To be clear, they changed the unsigned speed limit from 50 to 40. And then slapped 50 signs up on any collector roads that weren't already signed that way.
Minimal real world results. Technically you could drive 50 kph by any house in the city not in a playground zone. Now its 40. But there's no enforcement so people can continue to do whatever the hell they want.
And from
@whatchyyc the key summary:
For the Street Manual, the concept of Target Speed is used for Design Speed. Design Speed is the philosophy of designing for the expected 85th percentile speed of motorists. Target Speed is the speed at which the designer intends for traffic to operate and is consistent with the Posted Speed Limit (i.e., legal speed limit)
A well-designed street encourages appropriate street user behaviour, makes the desired operating speed self-explanatory, and supports the posted speed limit. In some cases, especially on longer stretches of straight roadway where there are no obvious speed or sight line constraints for operators of motor vehicles, this may require introducing traffic management elements that encourage drivers to operate at the Target Speed.
Traffic management interventions to ensure Target Speed is reinforced for straight-running streets longer than 125 m
Local Street: 30 km/h
Collector Street: 40 km/h (30 km/h in certain areas such as playgrounds and high activity areas, such as schools and neighbourhood commercial areas)
Design Speed matches Target Speed
This is the real revolution here - designing for those slower speeds. This is what was missing from the speed limit changes a few years ago. The speed limit changes were seen as a first, but incomplete, step to to the bigger objective of actually slowing down vehicles. It's well known that design slows vehicles, not limits - particularly if design is for a higher speed than the limit. I don't think many understand this - our roads were always designed to be faster than the limit even at 50km/h, even more so when some were dropped to 40km/h.
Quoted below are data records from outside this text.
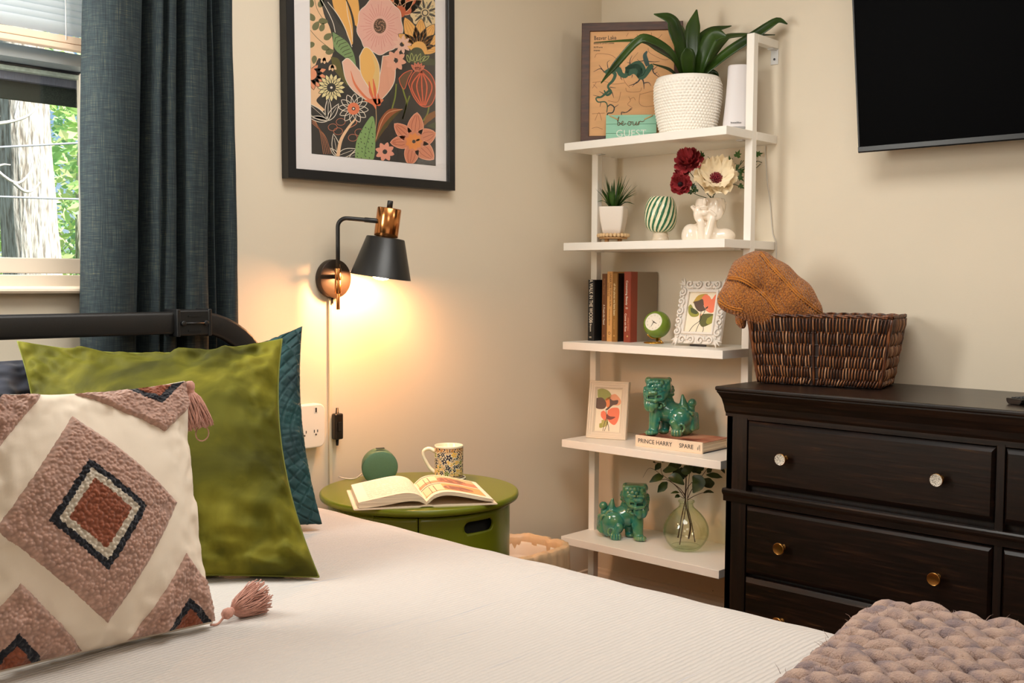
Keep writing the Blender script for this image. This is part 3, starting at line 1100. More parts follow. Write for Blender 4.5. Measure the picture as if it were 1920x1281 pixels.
def binwall(b, prof, sx=1.0, seg=64, wob=0, mat=0):
    v = []
    def fn(u, vv):
        i = vv * (len(prof) - 1); k = int(min(i, len(prof) - 2)); q = i - k
        r = prof[k][0] * (1 - q) + prof[k + 1][0] * q; z = prof[k][1] * (1 - q) + prof[k + 1][1] * q
        a = u * 2 * PI
        w = wob * (noise.noise((math.cos(a) * 6, math.sin(a) * 6, z * 10)) + .5 * noise.noise((math.cos(a) * 15, math.sin(a) * 15, z * 16)))
        rr = sq(r, a) + w
        return (rr * math.cos(a) * sx, rr * math.sin(a), z + w * .8)
    b.grid(fn, seg, (len(prof) - 1) * 4, closed_u=True)


b = MB(); binwall(b, [(.0, .002), (.085, 0), (.088, .004), (.114, .309), (.118, .314), (.115, .316), (.086, .01), (0, .01)], 1.25); b.build('bin_body', m_bin, t)
b = MB(); binwall(b, [(.093, .12), (.112, .26), (.117, .330), (.124, .341), (.136, .336), (.138, .28), (.136, .215)], 1.25, 160, .006)
o = b.build('liner', m_liner, t); disp(o, 'th', type='SOLIDIFY', thickness=.0008)
# ------------------------------------------------------------------ pillows
def pillow_fn(BL, BR, TR, TL, T, pinch=0.07, dent=None, seed=0, wrk=0.006):
    """surface point on a plump cushion spanned by four corners; s = +1 front, -1 back"""
    BL, BR, TR, TL = map(Vector, (BL, BR, TR, TL))
    nrm = ((BR - BL).cross(TL - BL)).normalized()
    ex = (BR - BL); ey = (TL - BL)

    def fn(u, v, s, lift=0.0):
        # u,v in -1..1
        a = u * (1 - pinch * (1 - v * v) * abs(u) ** .5 * 1.0)
        c = v * (1 - pinch * (1 - u * u) * abs(v) ** .5 * (1.0 if v > 0 else 0.12))
        p = (BL * (1 - a) * (1 - c) + BR * (1 + a) * (1 - c) + TR * (1 + a) * (1 + c) + TL * (1 - a) * (1 + c)) * .25
        w = max(0, (1 - u * u)) * max(0, (1 - v * v))
        h = T * w ** .42 * (0.72 + .28 * w)
        # creases running in from the corners and edges
        e = (1 - w) ** 2
        q = wrk * e * (noise.noise((u * 5 + seed, v * 5, 0)) + .6 * noise.noise((u * 11 + seed, v * 11, 2)))
        h += q * min(1, 4 * w ** .5) * 1.6
        if dent:
            h *= 1 - dent * math.exp(-((u) ** 2 + (v - 1) ** 2) * 2.5)
        return p + nrm * (h * s + lift * (1 if s > 0 else -1))
    return fn


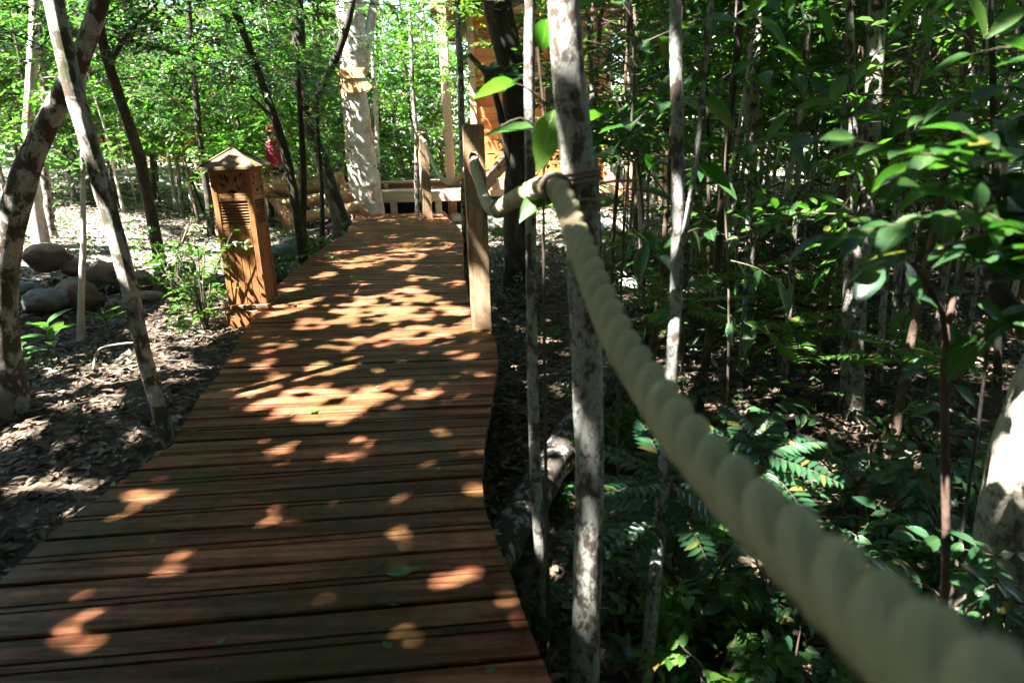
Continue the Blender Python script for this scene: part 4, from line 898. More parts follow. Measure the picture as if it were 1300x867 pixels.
def fallen_log():
    a = gr(640, 705) + [0, 0, .07]; b = gr(735, 560) + [0, 0, .12]; d = b - a; a = a - d * .15; b = b + d * .9; root = thing('fallen_log', 'thick lichen-spotted fallen log with a sunlit patch, lying beside the boardwalk', 'log', a)
    P = smooth_path(np.array([a, (a + b) / 2 + [.02, 0, .02], b]), .04); mb = MB(); mb.tube(P, np.linspace(.085, .07, len(P)), 20, True, .2, 5); mb.build('log_body', M['log_bark'], root)
fallen_log()
def arched_root():
    q = [gr(118, 470), pt(122, 450, gr(118, 470)[1] + .1), pt(135, 440, gr(118, 470)[1] + .25), pt(152, 437, gr(118, 470)[1] + .3), pt(172, 436, gr(118, 470)[1] + .35), pt(184, 439, gr(118, 470)[1] + .4)]
    q[-1][2] = float(G(*q[-1][:2])) - .02; root = thing('bent_stick', 'smooth whitish stick arching over the sunlit litter', 'stick', q[0]); mb = MB(); mb.tube(smooth_path(np.array(q), .02), .007, 8); mb.build('stick', M['pipe'], root)
arched_root()
def sticks():
    r = np.random.default_rng(9)
    L_ = [('grey fallen stick propped in the thicket near the grey sun-patched trunk', (985, 420), (1070, 372), .012, .35), ('long dead branch lying in the shade under the thicket', (880, 520), (990, 512), .014, .03), ('crooked dead twig lying under the small round-leaved bushes', (860, 765), (935, 850), .007, .02), ('dead stick on the litter near the slim mottled trunk', (232, 372), (268, 300), .02, .5), ('short broken stick lying in front of the boulders', (128, 398), (196, 404), .008, .02)]
    for lab, a, b, rd, up in L_:
        A = gr(*a) + [0, 0, rd]; B = gr(*b); B = A + unit(B - A) * min(np.linalg.norm(B - A), 1.6); B[2] = float(G(B[0], B[1])) + up
        root = thing('stick', lab, 'stick', A); mb = MB(); P = smooth_path(np.array([A, A * .6 + B * .4 + r.normal(0, .03, 3), B]), .05); mb.tube(P, np.linspace(rd, rd * .5, len(P)), 7, True, .12, 4); mb.build('branch', M['bark_brown'], root)
sticks()

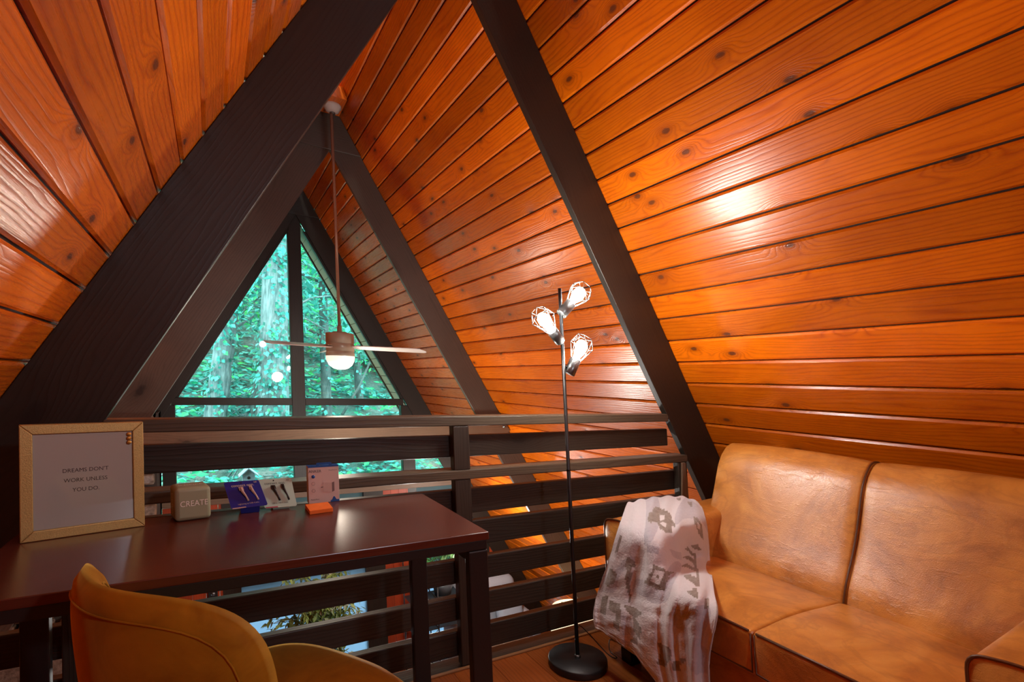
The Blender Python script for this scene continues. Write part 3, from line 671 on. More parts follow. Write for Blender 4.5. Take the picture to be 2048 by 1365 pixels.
# ------------------------------------------------------------------ sofa
def rounded(pr, r, n=5):
    out = []; m_ = len(pr)
    for i, p in enumerate(pr):
        p = Vector((p[0], p[1], 0)); rr = p_r = (pr[i][2] if len(pr[i]) > 2 else r)
        a = Vector((*pr[i-1][:2], 0)); b = Vector((*pr[(i+1) % m_][:2], 0)); da = (a-p); db = (b-p)
        k = min(rr, da.length*0.49, db.length*0.49); A = p+da.normalized()*k; B = p+db.normalized()*k
        for j in range(n+1): t = j/n; q = A*(1-t)**2+p*2*t*(1-t)+B*t*t; out.append((q.x, q.y))
    return out
def sofa():
    root = empty('sofa', (1.0, -0.9, 0), 'caramel brown leather two seat sofa under the sloping boards', 'sofa')
    xz = lambda pr, y, sc=1.0: [(x, y, z) for x, z in pr]
    def ext(name, pr, ya, yb, bulge=0.0, bev=0.02, mat='leather', ns=8):
        """profile in x-z swept along y with softly rounded ends"""
        mb = MB(); n = len(pr); cx = sum(p[0] for p in pr)/n; cz = sum(p[1] for p in pr)/n; rings = []
        L = yb-ya; st = [(0, bev), (bev*0.3, bev*0.30), (bev, 0)]; st = [(a, b) for a, b in st]+[(L*k/ns, 0) for k in range(1, ns) if bev*1.2 < L*k/ns < L-bev*1.2]+[(L-bev, 0), (L-bev*0.3, bev*0.30), (L, bev)]
        for a, ins in st:
            bl = bulge*math.sin(PI*a/L)**0.6 if 0 < a < L else 0
            ring = []
            for x, z in pr:
                d = Vector((x-cx, 0, z-cz)); l = d.length or 1; d = d/l
                ring.append(Vector((x, ya+a, z))+d*(bl-ins))
            rings.append(mb.add(ring))
        mb.smooth = True
        for r1, r2 in zip(rings, rings[1:]):
            for k in range(n): mb.face((r1+k, r2+k, r2+(k+1) % n, r1+(k+1) % n))
        mb.face([rings[0]+k for k in range(n)]); mb.face([rings[-1]+k for k in range(n)][::-1])
        return mb.build(name, mat, root)
    def pipe(par, pts, name='piping', r=0.0032): mb = MB(); mb.tube(pts, r, 6); return sub(par, mb, name, 'piping', root)
    # base
    mb = MB(); mb.box((0.53, -1.60, 0.085), (1.47, -0.22, 0.300)); bs = mb.build('base', 'leather', root, bevel=0.012, seg=3, auto=True)
    pipe(bs, [(0.528, -1.58, 0.292), (0.528, -0.24, 0.292)])
    for x in (0.60, 1.40):
        for y in (-1.54, -0.28): mb = MB(); mb.prism([(x-0.03, y-0.03, 0.085), (x+0.03, y-0.03, 0.085), (x+0.03, y+0.03, 0.085), (x-0.03, y+0.03, 0.085)], (0, 0, -0.084), (0, 0, 1)); mb.build('foot', 'blackgloss', root, bevel=0.004)
    # backs
    bp = rounded([(0.985, 0.36, .03), (1.005, 0.46, .08), (1.105, 0.62, .15), (1.185, 0.835, .10), (1.262, 0.904, .06), (1.345, 0.890, .05), (1.42, 0.78, .05), (1.47, 0.62, .05), (1.47, 0.30, .02), (1.0, 0.30, .02)], 0.04)
    for ya, yb in ((-0.9520, -0.318), (-1.600, -0.9535)):
        b_ = ext('back_cushion', bp, ya, yb, bulge=0.012, bev=0.014, ns=12)
    fr = [(x-0.004, -0.9527, z+0.003) for x, z in bp[6:34]]
    mb = MB(); mb.tube(fr, 0.0036, 8); sub(b_, mb, 'back_seam_piping', 'piping', root)
    # seats
    sp = rounded([(0.492, 0.300, .01), (0.488, 0.432, .018), (0.70, 0.447, .1), (1.02, 0.425, .05), (1.02, 0.300, .01)], 0.02)
    for ya, yb in ((-0.944, -0.415), (-1.425, -0.9455)):
        s_ = ext('seat_cushion', sp, ya, yb, bulge=0.004, bev=0.010)
        pipe(s_, [(0.491, ya+0.012, 0.431), (0.487, (ya+yb)/2, 0.434), (0.491, yb-0.012, 0.431)], r=0.0042)
        pipe(s_, [(0.491, yb-0.006, 0.425), (0.491, yb-0.006, 0.31), (0.491, (ya+yb)/2, 0.304), (0.491, ya+0.006, 0.31), (0.491, ya+0.006, 0.425)], r=0.0035)
    # arms: profile across y-z, swept along x
    def arm(ya, yb, inner):
        mb = MB(); pr = rounded([(ya, 0.10, .01), (ya, 0.582, .035), ((ya+yb)/2, 0.600, .05), (yb, 0.582, .035), (yb, 0.10, .01)], 0.03)
        n = len(pr); xs = [(0.560, 0.008), (0.563, 0.002), (0.570, 0.0), (0.80, 0.0), (1.05, 0.0), (1.40, 0.0), (1.44, 0.02)]; rings = []; cy = (ya+yb)/2
        for x, ins in xs:
            rise = 0.028*max(0, (x-0.6)/0.6); rings.append(mb.add([(x, cy+(y-cy)*(1-ins*6), z*(1-ins*0.8)+rise*(z/0.6)) for y, z in pr]))
        mb.smooth = True
        for r1, r2 in zip(rings, rings[1:]):
            for k in range(n): mb.face((r1+k, r1+(k+1) % n, r2+(k+1) % n, r2+k))
        mb.face([rings[0]+k for k in range(n)][::-1]); mb.face([rings[-1]+k for k in range(n)])
        a_ = mb.build('arm', 'leather', root)
        pipe(a_, [(0.561, y, z+0.001) for y, z in pr], r=0.0038)
    arm(-0.405, -0.195, -1); arm(-1.645, -1.440, 1)
sofa()

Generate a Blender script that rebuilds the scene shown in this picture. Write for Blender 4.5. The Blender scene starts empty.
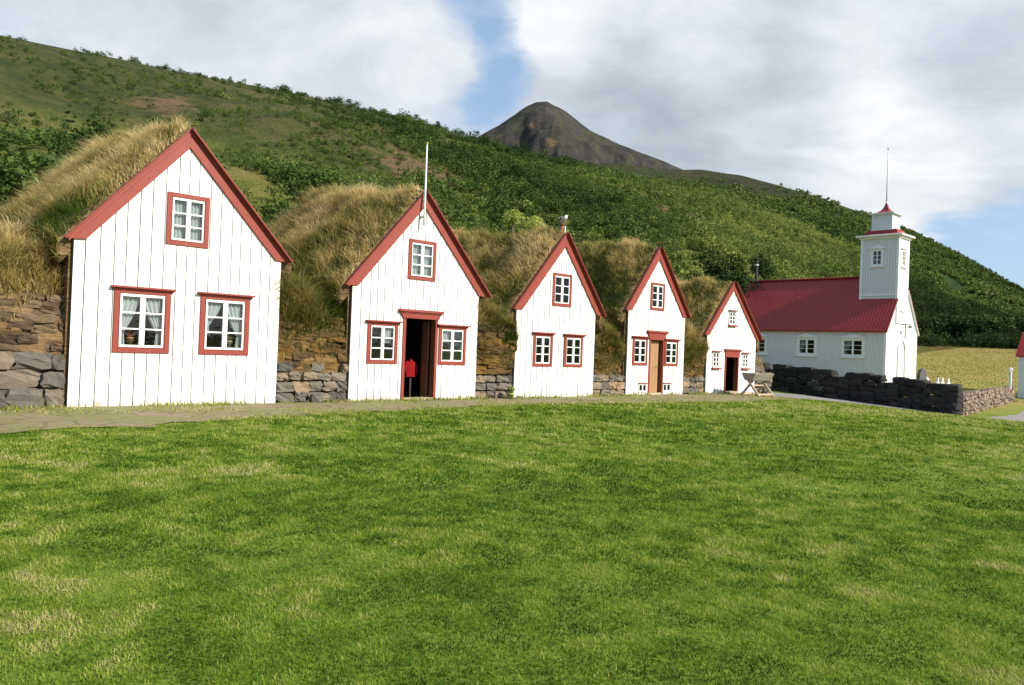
import bpy, math, random
import numpy as np
from mathutils import Vector, Matrix
random.seed(7); RNG = np.random.default_rng(11)
sc = bpy.context.scene; COL = sc.collection
R_ = math.radians

# ------------------------------------------------------------------ camera frame
FPX = 781.0; EYE = 1.426
CR = np.array([0.99926228, -0.000306493, 0.03840316]); CU = np.array([-0.03840438, -0.0079748, 0.99923046]); CF = np.array([0, 0.99996815, 0.00798068])
def pray(px, py): return (px-512)/FPX*CR - (py-342.5)/FPX*CU + CF
def az_el(px, py):
    q = pray(px, py); return math.atan2(q[0], q[1]), q[2]/math.hypot(q[0], q[1])
def project(P):
    P = np.asarray(P, float) - np.array([0, 0, EYE]); z = P@CF
    return 512+FPX*(P@CR)/z, 342.5-FPX*(P@CU)/z, z
# facade line of the row of houses: t runs along it, v runs back from it
D = np.array([0.72605677, 0.68763477]); BK = np.array([-0.68763477, 0.72605677]); P1 = np.array([-8.2776, 14.6])
TH = math.atan2(D[1], D[0])
def tv(x, y): return (x-P1[0])*D[0]+(y-P1[1])*D[1], (x-P1[0])*BK[0]+(y-P1[1])*BK[1]
def W(t, v, z=0): p = P1+D*t+BK*v; return (float(p[0]), float(p[1]), z)

# ------------------------------------------------------------------ noise
def _hash(ix, iy, s):
    h = (ix.astype(np.int64)*374761393 + iy.astype(np.int64)*668265263 + s*974711) & 0x7fffffff
    h = ((h ^ (h >> 13))*1274126177) & 0x7fffffff
    return ((h ^ (h >> 16)) & 0xffff)/65535.0
def vnoise(x, y, s=0):
    x = np.asarray(x, float); y = np.asarray(y, float)
    ix = np.floor(x); iy = np.floor(y); fx = x-ix; fy = y-iy
    fx = fx*fx*(3-2*fx); fy = fy*fy*(3-2*fy)
    a = _hash(ix, iy, s); b = _hash(ix+1, iy, s); c = _hash(ix, iy+1, s); d = _hash(ix+1, iy+1, s)
    return (a*(1-fx)+b*fx)*(1-fy)+(c*(1-fx)+d*fx)*fy
def fbm(x, y, s=0, o=4):
    r = 0; a = .5; n = 0
    for i in range(o):
        r = r+a*vnoise(x*2**i+17*i, y*2**i-9*i, s+i); n += a; a *= .5
    return r/n
def sstep(a, b, x): 
    t = np.clip((x-a)/(b-a), 0, 1); return t*t*(3-2*t)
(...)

For example, imagine the city is rebuilding some neighbourhood streets a few locals and collectors - a project that occurs a dozen or so times across the city each year. Unless that street is targeted by some specific capital program to change the design, the rules are stick to the design manuals - build it back so 85% of traffic will go less than 50km/h. This means the city will do a ton of construction and put back the same stop signs, no new crosswalks or bump-outs, nothing - it's effectively a like-for-like, with no traffic calming considered in most situations, because the design standards tell you not to consider anything different. Spend all that time and money and all you're doing is buying another 30 years of pavement lifecycle and dangerous driver behaviour.
Now do that same random project again with updated standards. Now, you have to build to the design speed not above it. 30 or 40km/h not 50km/h plus. You also have to apply that 125m rule - that's a serious change if properly implemented. Currently we have many (most?) local, collectors and arterials
with hundreds of metres or even kilometres without any design interventions to slow speeds. No stop signs, no bump-outs to improve visibility, stupid crosswalks that can't line up with the other curb because the vehicle turn radii is set to support 50km/h instead of 30km/h turning.
In many areas with above standard lane widths, you no longer have a design manual supporting their existence. That space becomes available. Take all that together and it's a huge change.
It starts to defang the shadowy black-box of street design that has been immune to public input. It makes it possible for 311s to actually work - no longer do you have to submit endless calls for a traffic study just to have it return with something equivalent to "You are wrong about the conditions in your neighbourhood. No intervention is needed on the street your kids walk to school on, as speeds are within acceptable limits on your street - average speeds are only 49km/h only 14% of people are observed to be travelling about 50km/h on your residential street. You are also not allowed to get that crosswalk you want as the design manual discourages it and stop signs will unduly slow down that traffic. Please call us back if someone is killed."
It'll be slow in practice to implement, but this is actually a huge step to design streets that are accurate livable for anyone except a car. A ray of hope out there for this stuff!